The Raman modes of picene around 1380 cm${}^{-1}$ at different external pressures. The experimental data are presented in panel (a). The computed spectra presented in panel (b) are obtained through a convolution of the DFT cross sections with a Lorentzian function to mimic the experimental broadening; see panels (c)–(e). Examples of the spectral deconvolution at two pressures are shown in panels (f) and (g). Panel (h) shows the pressure dependence of the frequency of the component which has the highest intensity in experiment (blue) and theory (red).

Figure 8

The IR modes of picene around 415 cm${}^{-1}$ at different external pressures. Panels are organized according to the same scheme as in Fig. 7. In panels (c)–(e), we indicate the symmetry of the main molecular modes for the most intense calculated peaks. With $+/-$ we indicate the two components of a Davydov pair.

Figure 9

Hinton plot for the matrix elements ${\Pi }_{mn}^{\alpha }$ of crystal phonon eigenstates $|{\Psi }_m\rangle$ on molecular vibrational eigenstates $|{\psi }_n^{\alpha }\rangle$. The area of the colored square is proportional to the square of the absolute value of the respective scalar product (see text for details); red and blue indicate a positive or negative sign of the scalar product ($+/-$).

Figure 10

Pressure evolution of the frequencies of modes forming a Davydov pair, according to Eq. (3) for two different energy ranges: (a) 520 to $575{\mathrm{cm}}^{-1}$ and from (b) 1390 to $1450{\mathrm{cm}}^{-1}$. Davydov pairs are plotted with the same color/symbol (blue/diamond, red/hexagon, green/circle).
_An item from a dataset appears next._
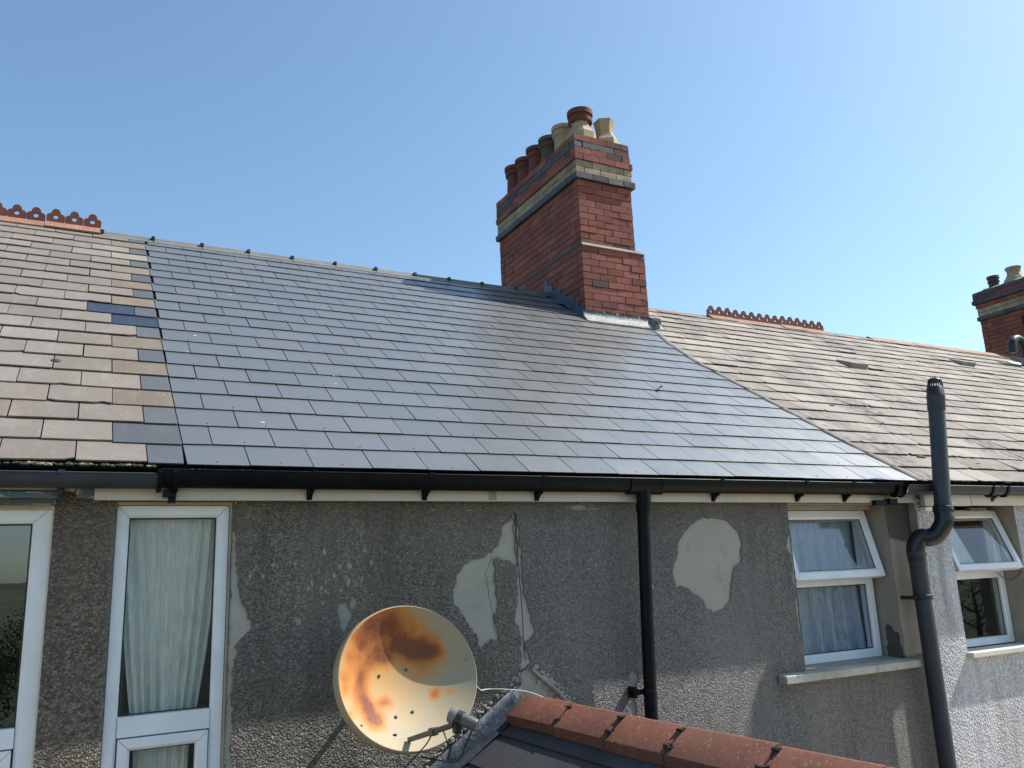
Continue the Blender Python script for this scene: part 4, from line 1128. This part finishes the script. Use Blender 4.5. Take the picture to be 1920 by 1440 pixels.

The symbols are calculated points and the dashed lines are guidelines for the eyes.

Figure 11

Raman modes of crystalline picene around 650 cm${}^{-1}$ at different external pressures. The experimental data are presented in panel (a). The computed spectra are presented in panel (b) are obtained by convolving the DFT cross sections [see panels (c)–(e)] with a Lorentzian function to mimic the experimental broadening. Examples of the spectral deconvolution at two pressures are shown in panels (f) and (g). Panel (h) shows the pressure dependence of the frequency of the component which has the highest intensity in experiment (blue) and theory (red). For the major calculated peaks, the symmetry of the main molecular modes are given [see panels (c)–(e)]. Linear combinations are shortened as, e.g., $a_{121}{b}_{12}=a_1+a_2+a_1+b_1+b_2$, where the order is descending according to their contribution.

Figure 12

The IR modes of picene around 1440 cm${}^{-1}$ at different external pressures. Panels are organized according to the same scheme as in Fig. 11.